What is an Audit Plan?

What is an Audit Plan?

Audit plan or “the annual audit plan” is the list of audit engagements that the internal audit function conducts the audit activities or assurance service in the agreed period for the coming year. The result of defining risk assessment in the performing of audit universe and auditable activities will identify what and when of possible audit engagement should be audited.

The audit engagements could be included of key information/data such are GL account, essential business processes like key process related to revenue, expense, or fixed asset of the entities, initiative of products establishment, services function establishment, and compliance requirements by the entities.

The other key input in the audit plan are:

  1. Recurring Auditing: such is the requirement by the stated or the section governor of the type of the entities.
  2. Special initiative projects
  3. Direct request from audit committee or any top management’s concerns areas.

The annual audit plan should be prepared and divided into different audit functions such are audit plan for Operational, Financial and Compliance, and IT audit, Special Project, and Fraud Investigation. The in-charge of these types of annual audit plans should be allocated and managed to ensure that each audit engagement is completed based upon the agreed timeline in the financial year.

However, an annual audit plan by each of the audit functions would be performed or not while it is based upon the level of control maturity or the size of the entities whether those functions are mandatory to perform or not.

The audit committee or the CAE should be balanced whether which are the key risks in their business processes should be audited first and when to conduct it and what type of annual audit plan should be prepared for discussion and approval for implementation.

The annual audit plan is also including specifically the allocated resources, budget expenses, and also training schedule (if any) as a road map to complete the audit engagement at the end of the fiscal year. Sometimes, the audit engagement might change its schedule to be performed based on the re-considering by the CAE, or requested by the audit client and sometimes, because of the lack of staffing in the internal audit itself or any other reasons in the change in the audit plan performance, the senior management will inform to his/ her related internal auditor.

It is based upon whether the size and complexity of the entities, the audit committee, or CAE should be involved in the process of preparing the audit plan to identify the auditable areas.

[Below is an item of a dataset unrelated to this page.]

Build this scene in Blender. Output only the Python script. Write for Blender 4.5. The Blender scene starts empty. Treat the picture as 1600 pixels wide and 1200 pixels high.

This is also a good opportunity for the internal auditor to gather the business objectives for each of the business leaders to verify that whether their business objectives are reflected or aligned with the goal of entities or not.

This is a best practice that the completed annual audit plan should be informed to the involved business leaders at the beginning of the year by ensuring that there will be a cooperation with the line management and the agreed timing that does not interfere too much with the business operation.

After the notification or present the audit plan to the management to be audited in the next fiscal year, the internal auditor will notify the audited unit several days or weeks in advance about upcoming audit conduction. This will be done by sending out the Engagement Letter.

The multi-year audit plan is also recommended to be prepared in advance by including the strategic planning into the process. Normally, some CAEs prepare 5-year audit plans. The multi-year audit plan will be including the method, strategy related to recruiting new internal auditors, promotion, rotation program, and also competency needs.

    • The audit plan or “annual audit plan” should prepare based on the risk-based approaches.
    • Besides the key business processes related to operational risk, financial statement risks, and compliance is included, some auditable areas such are the requirement by the regulator, recurring audit engagement, some specified areas defined by the audit committer should be studied and included.
    • The audit plan should also be prepared to reflect the entity’s needs.